Anche se ha deciso di avviare ugualmente la discussione in camera di consiglio, la Corte Costituzionale ha dato l’impressione, si vedrà se sbagliata o giusta, di volere rinviare a metà gennaio il giudizio sulla legge elettorale sottoposta al suo esame dalla Corte di Cassazione. In tal caso anche i giudici del Palazzo della Consulta si metterebbero di fatto in attesa dell’arrivo di Matteo Renzi alla segreteria del maggiore partito di governo. In attesa, in particolare, di verificare se lo spavaldo sindaco di Firenze riuscirà davvero a imporre al presidente del Consiglio e alla maggioranza ristrettasi con l’uscita di Silvio Berlusconi quella riforma della legge elettorale, appunto, che ha reclamato, o promesso, o minacciato, secondo i gusti e le interpretazioni, nella campagna congressuale arrivata ormai agli sgoccioli nel Pd.

Se ad un rinvio si dovesse veramente arrivare, limitandosi ora ad avviare l’esame in camera di consiglio, la Corte Costituzionale finirebbe per confermare, volente o nolente, ciò che a parole più o meno sdegnate i suoi giudici e presidenti hanno sempre negato: la natura in fondo politica di questo pur supremo organo di garanzia. Una natura che deriva d’altronde dalla sua stessa composizione, prescritta dall’articolo 135 della Costituzione. Dove si assegna un terzo dei quindici giudici del consesso alla nomina del presidente della Repubblica, un altro terzo all’elezione da parte del Parlamento in seduta comune e il rimanente alle scelte delle “supreme magistrature ordinaria e amministrative”.

Certo, l’articolo 135 della Costituzione prescrive pure, e fortunatamente, che i giudici del Palazzo della Consulta abbiano requisiti di provata professionalità, dovendo essere “scelti – testualmente – fra i magistrati anche a riposo delle giurisdizioni superiori ordinaria e amministrative, i professori ordinari di università in materie giuridiche e gli avvocati dopo venti anni di esercizio”, ma è assai probabile, se non inevitabile, che essi siano alla fine condizionati da quell’appartenenza ad aree culturali e politiche che ha quanto meno contribuito alla loro nomina o elezione.

In caso di effettivo rinvio del verdetto a metà gennaio dell’anno nuovo, quando è già calendarizzata un’altra camera di consiglio della Corte, tutti i partiti di maggioranza, e non solo quello più grande che sta per cambiare segretario, e in qualche modo anche i partiti di opposizione che volessero contribuirvi, e non solo arroccarsi su posizioni di semplice testimonianza, avrebbero poco più di un altro mese a disposizione per cambiare davvero, come dicono da troppo di voler fare, una legge elettorale chiamata porcata dallo suo stesso, principale estensore: il leghista Roberto Calderoli, ministro delegato a questa materia nel governo di centrodestra dell’epoca in cui fu approvata, guidato da Berlusconi. Si era alla fine del 2005 e della legislatura. Le elezioni politiche con la nuova disciplina – liste bloccate e premi di maggioranza diversi tra Camera e Senato, a vantaggio della lista o della coalizione più votata, ma senza dovere neppure raggiungere una soglia minima di voti per aggiudicarseli – si sarebbero svolte il 9 e 10 aprile del 2006.
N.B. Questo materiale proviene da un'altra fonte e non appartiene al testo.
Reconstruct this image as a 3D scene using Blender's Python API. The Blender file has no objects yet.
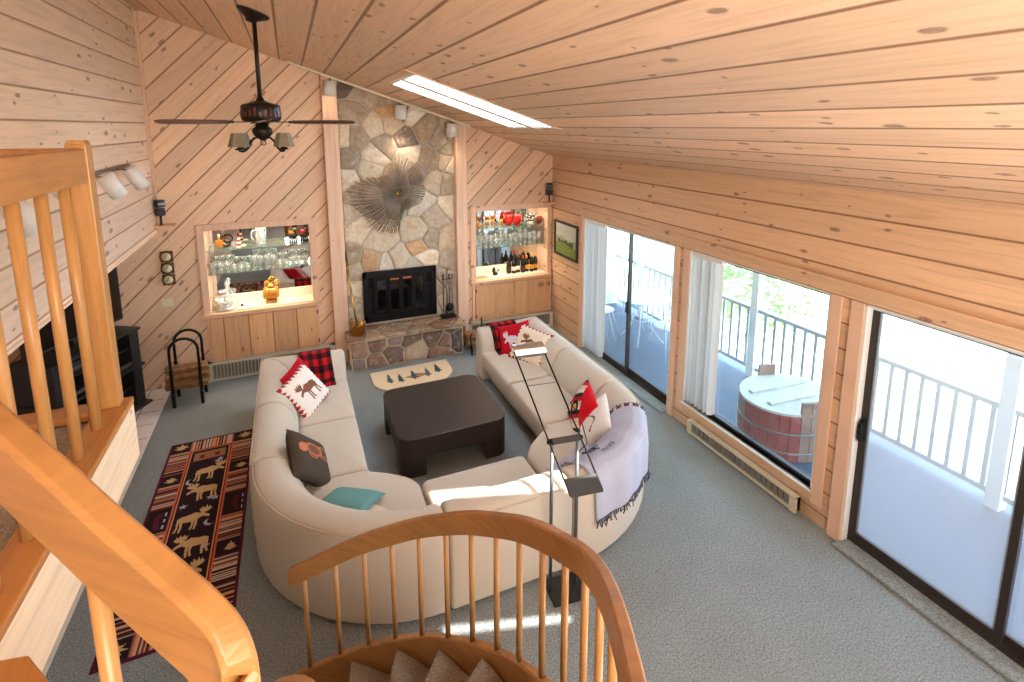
import bpy, bmesh, math, random
import numpy as np
from mathutils import Vector, Matrix, noise
C = bpy.context.scene.collection
sc = bpy.context.scene
PI = math.pi
def lin(c):
    c /= 255.0
    return c/12.92 if c <= .04045 else ((c+.055)/1.055)**2.4
def rgb(r, g, b): return (lin(r), lin(g), lin(b), 1.0)

# ------------------------------------------------------------------ camera, sky, sun, exposure
cam = bpy.data.objects.new('camera', bpy.data.cameras.new('camera')); C.objects.link(cam)
cam.location = (0, 0, 3.38); cam.rotation_euler = (PI/2-.161, 0, -.4026)
cam.data.sensor_width = 36; cam.data.lens = 521.7/1024*36; cam.data.shift_y = -130/1024
cam.data.clip_start = .02; cam.data.clip_end = 300
sc.camera = cam
sc.view_settings.view_transform = 'Standard'; sc.view_settings.look = 'None'
sc.view_settings.gamma = 1; sc.view_settings.use_curve_mapping = False
sc.view_settings.exposure = 0.92
world = bpy.data.worlds.new('sky'); sc.world = world; world.use_nodes = True
wn = world.node_tree; bgd = wn.nodes['Background']
wtc = wn.nodes.new('ShaderNodeTexCoord'); wsep = wn.nodes.new('ShaderNodeSeparateXYZ')
wn.links.new(wtc.outputs['Generated'], wsep.inputs[0])
wr = wn.nodes.new('ShaderNodeValToRGB'); wn.links.new(wsep.outputs['Z'], wr.inputs[0])
wr.color_ramp.elements[0].position = 0; wr.color_ramp.elements[0].color = (.86, .94, 1, 1)
wr.color_ramp.elements[1].position = .7; wr.color_ramp.elements[1].color = (.50, .73, 1, 1)
wn.links.new(wr.outputs[0], bgd.inputs[0]); bgd.inputs[1].default_value = 6.6
def light(name, kind, loc, energy, color=(1, 1, 1), **kw):
    d = bpy.data.lights.new(name, kind); d.energy = energy; d.color = color
    for k, v in kw.items(): setattr(d, k, v)
    o = bpy.data.objects.new(name, d); C.objects.link(o); o.location = loc
    return o
def aim(o, d): o.rotation_euler = Vector(d).to_track_quat('-Z', 'Y').to_euler()
sun = light('sun', 'SUN', (20, -5, 8), 13.0, (1, .95, .86), angle=.009)
aim(sun, (-.2, .7, -.7))
WARM = (1, .80, .58)
# added unseen fill lights behind and beside the camera, without fixtures
l = light('loft_fill', 'AREA', (1.2, -2.6, 3.4), 120.0, (1, .96, .90), shape='RECTANGLE', size=3.0, size_y=1.4); aim(l, (.05, .95, -.30))
l = light('loft_up_fill', 'AREA', (1.6, -1.4, 2.5), 66.0, (1, .96, .90), shape='DISK', size=1.6); aim(l, (0, .35, 1))
l = light('lower_up_fill', 'AREA', (2.2, .5, .8), 20.0, (1, .97, .93), shape='DISK', size=1.8); aim(l, (-.1, .35, 1))
# alcove strip lamp at top; fill light added under lower shelf for the counter
for ax_ in (-.44, 3.25): light('alcove_shelf_fill', 'AREA', (ax_, 7.74, 1.415), 4.0, WARM, shape='RECTANGLE', size=1.0, size_y=.05)
l = light('alcove_lamp', 'AREA', (-.44, 7.74, 2.03), 4.0, WARM, shape='RECTANGLE', size=1.1, size_y=.15)
l = light('alcove_lamp', 'AREA', (3.25, 7.74, 2.045), 4.0, WARM, shape='RECTANGLE', size=1.1, size_y=.15)

# ------------------------------------------------------------------ node helpers and materials
class NT:
    def __init__(s, m): s.t = m.node_tree; s.n = s.t.nodes; s.l = s.t.links
    def add(s, kind, **kw):
        n = s.n.new('ShaderNode'+kind)
        for k, v in kw.items(): setattr(n, k, v)
        return n
    def put(s, sock, v):
        if isinstance(v, bpy.types.NodeSocket): s.l.new(v, sock)
        else: sock.default_value = v
    def m(s, op, a, b=0.0, c=0.0):
        n = s.add('Math', operation=op); s.put(n.inputs[0], a); s.put(n.inputs[1], b); s.put(n.inputs[2], c); return n.outputs[0]
    def dot(s, a, v):
        n = s.add('VectorMath', operation='DOT_PRODUCT'); s.l.new(a, n.inputs[0]); n.inputs[1].default_value = v; return n.outputs['Value']
    def xyz(s, x, y, z=0.0):
        n = s.add('CombineXYZ'); s.put(n.inputs[0], x); s.put(n.inputs[1], y); s.put(n.inputs[2], z); return n.outputs[0]
    def noise(s, vec, scale=1.0, detail=3.0, rough=.5, dist=0.0):
        n = s.add('TexNoise'); s.l.new(vec, n.inputs['Vector']); n.inputs['Scale'].default_value = scale
        n.inputs['Detail'].default_value = detail; n.inputs['Roughness'].default_value = rough; n.inputs['Distortion'].default_value = dist; return n.outputs['Fac']
    def ramp(s, f, stops, interp='LINEAR'):
        n = s.add('ValToRGB'); s.l.new(f, n.inputs[0]); r = n.color_ramp; r.interpolation = interp
        while len(r.elements) < len(stops): r.elements.new(.5)
        for e, (p, c) in zip(r.elements, stops): e.position = p; e.color = c if len(c) == 4 else (*c, 1)
        return n.outputs[0]
    def mix(s, f, a, b, mode='MIX'):
        n = s.add('Mix', data_type='RGBA', blend_type=mode); s.put(n.inputs[0], f); s.put(n.inputs[6], a); s.put(n.inputs[7], b); return n.outputs[2]
    def bump(s, h, strength=.3, dist=.01):
        n = s.add('Bump'); n.inputs['Strength'].default_value = strength; n.inputs['Distance'].default_value = dist; s.l.new(h, n.inputs['Height']); return n.outputs[0]
def newmat(name, rough=.5, metal=0.0, color=None, spec=None):
    m = bpy.data.materials.new(name); m.use_nodes = True; t = NT(m); b = t.n['Principled BSDF']
    b.inputs['Roughness'].default_value = rough; b.inputs['Metallic'].default_value = metal
    if spec is not None: b.inputs['Specular IOR Level'].default_value = spec
    if color: b.inputs['Base Color'].default_value = color
    return m, t, b
def plain(name, color, rough=.5, metal=0.0, spec=None, vary=.08, scale=30):
    m, t, b = newmat(name, rough, metal, color, spec)
    v = t.add('TexCoord').outputs['Object']
    f = t.noise(v, scale, 3)
    c2 = tuple(max(0, x*(1-vary*2)) for x in color[:3])+(1,)
    t.l.new(t.mix(f, color, c2), b.inputs['Base Color'])
    return m
def pine(name, along, across, w, base, off=0.0, groove=.55, seed=0, knots=1.0, rough=.5, gw=1.0):
    m, t, b = newmat(name, rough, spec=.3)
    P = t.add('TexCoord').outputs['Object']
    a = t.dot(P, along); c = t.dot(P, across)
    q = t.m('DIVIDE', t.m('ADD', c, off), w); idn = t.m('FLOOR', q); fr = t.m('FRACT', q)
    rnd = t.add('TexWhiteNoise', noise_dimensions='1D'); t.l.new(t.m('ADD', idn, seed+.37), rnd.inputs['W']); rv = rnd.outputs['Value']
    sh = t.m('MULTIPLY', rv, 37.0)
    # wavy grain along the board
    gv = t.xyz(t.m('ADD', t.m('MULTIPLY', a, 1.6), sh), t.m('MULTIPLY', c, 26.0), seed)
    g = t.noise(gv, 1.0, 5, .6, .9)
    big = t.noise(t.xyz(t.m('ADD', t.m('MULTIPLY', a, .9), sh), t.m('MULTIPLY', c, 5.0), seed+3.1), 1.0, 2)
    col = t.ramp(g, [(.25, tuple(x*.72 for x in base[:3])), (.5, base[:3]), (.78, tuple(min(1, x*1.12) for x in base[:3]))])
    pink = (base[0]*.98, base[1]*.88, base[2]*.80, 1)
    col = t.mix(t.m('MULTIPLY', big, .55), col, pink)
    br = t.m('ADD', .86, t.m('MULTIPLY', rv, .26))
    col = t.mix(1.0, col, t.xyz(br, br, br), 'MULTIPLY')
    # knots: oval, dark ring and eye
    vo = t.add('TexVoronoi', voronoi_dimensions='2D', feature='F1'); vo.inputs['Scale'].default_value = 1
    wob = t.m('MULTIPLY', t.m('SUBTRACT', t.noise(P, 14, 2), .5), .16)
    t.l.new(t.xyz(t.m('ADD', t.m('MULTIPLY', a, 3.0), sh), t.m('ADD', t.m('MULTIPLY', q, 1.7), t.m('ADD', sh, wob))), vo.inputs['Vector'])
    kr = t.add('SeparateColor'); t.l.new(vo.outputs['Color'], kr.inputs[0])
    size = t.m('MULTIPLY', t.m('POWER', kr.outputs[0], 2.0), .19*knots)
    rel = t.m('DIVIDE', vo.outputs['Distance'], t.m('ADD', size, .001))
    kn = t.ramp(rel, [(0, (.95, .95, .95)), (.40, (.75, .75, .75)), (.62, (.9, .9, .9)), (.78, (.4, .4, .4)), (1.0, (0, 0, 0))])
    ok = t.m('MULTIPLY', t.m('GREATER_THAN', size, .03), t.m('GREATER_THAN', t.noise(P, 1.7, 1), .46))
    kf = t.m('MULTIPLY', kn, ok)
    col = t.mix(t.m('MULTIPLY', kf, t.m('ADD', .45, t.m('MULTIPLY', t.noise(P, 40, 3), .6))), col, (.10, .045, .022, 1))
    if groove:
        e = t.m('MINIMUM', fr, t.m('SUBTRACT', 1.0, fr))
        gm = t.ramp(t.m('MULTIPLY', e, w), [(0, (1, 1, 1)), (.004*gw, (1, 1, 1)), (.010*gw, (0, 0, 0))])
        col = t.mix(t.m('MULTIPLY', gm, .9), col, tuple(x*(1-groove) * k for x, k in zip(base[:3], (.75, .52, .38)))+(1,))
        t.l.new(t.bump(t.m('SUBTRACT', 1.0, gm), .6, .006), b.inputs['Normal'])
    t.l.new(col, b.inputs['Base Color'])
    return m
R2 = 1/math.sqrt(2)
PB = rgb(226, 186, 150)
M = {}
M['pine_back'] = pine('pine_back', (R2, 0, R2), (R2, 0, -R2), .223, rgb(228, 192, 158), off=0.0, seed=2)
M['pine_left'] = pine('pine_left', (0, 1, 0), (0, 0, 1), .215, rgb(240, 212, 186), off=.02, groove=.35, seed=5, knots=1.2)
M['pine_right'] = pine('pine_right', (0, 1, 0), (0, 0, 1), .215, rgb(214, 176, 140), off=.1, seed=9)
M['pine_ceiling'] = pine('pine_ceiling', (0, 1, 0), (.949, 0, -.315), .275, rgb(228, 190, 156), seed=14, knots=1.05, gw=1.4, groove=.62)
M['pine_trim'] = pine('pine_trim', (0, 0, 1), (1, 0, 0), .6, rgb(228, 190, 160), groove=0, seed=21, knots=.6)
M['pine_trim_flat'] = pine('pine_trim_flat', (.7, .7, 0), (0, 0, 1), .6, rgb(224, 182, 146), groove=0, seed=23, knots=.5)
M['pine_door'] = pine('pine_door', (0, 0, 1), (1, 0, 0), .3, rgb(216, 168, 122), off=.04, groove=.35, seed=31, knots=.9)
M['pine_door_wide'] = pine('pine_door_wide', (0, 0, 1), (1, 0, 0), .7, rgb(216, 168, 122), groove=0, seed=37, knots=1.1)
M['pine_pale'] = pine('pine_pale', (0, 1, 0), (0, 0, 1), .9, rgb(240, 220, 190), groove=0, seed=41, knots=.6)
def oak(name, base, along, rough=.32):
    m, t, b = newmat(name, rough, spec=.45)
    P = t.add('TexCoord').outputs['Object']
    mp = t.add('Mapping'); t.l.new(P, mp.inputs[0])
    mp.inputs['Scale'].default_value = tuple(4 if x else 45 for x in along)
    g = t.noise(mp.outputs[0], 1.0, 5, .6, .4)
    col = t.ramp(g, [(.25, tuple(x*.72 for x in base[:3])), (.55, base[:3]), (.8, tuple(min(1, x*1.12) for x in base[:3]))])
    t.l.new(col, b.inputs['Base Color']); return m
M['oak'] = oak('oak', rgb(190, 140, 82), (0, 0, 1))
M['oak_h'] = oak('oak_h', rgb(188, 130, 70), (0, 1, 0))
M['oak_rail'] = oak('oak_rail', rgb(180, 130, 76), (1, 1, 0))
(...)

Si vedrà ora non solo se i partiti e le loro rappresentanze parlamentari otterranno dalla Corte i tempi supplementari, ma anche se vorranno e sapranno utilizzarli costruttivamente. Non sarebbero, d’altronde, tempi assai lunghi, al netto delle vacanze di Natale e fine anno che la politica non si risparmierà, per quanto malmessa. Ma già è tornata a manifestarsi dal capogruppo di Forza Italia alla Camera, Renato Brunetta, la voglia pubblicamente anticipata nelle scorse settimane anche da Beppe Grillo, pur tra precisazioni e mal di pancia dei suoi parlamentari, di votare di nuovo e presto con la legge attuale. A carico della quale la Corte Costituzionale, nella parte riguardante il premio di maggioranza non condizionato dal raggiungimento di una soglia di voti, espresse forti dubbi formalizzi qualche anno fa, nel contesto di una sentenza che impedì lo svolgimento di un referendum abrogativo dell’intera legge promosso dai radicali.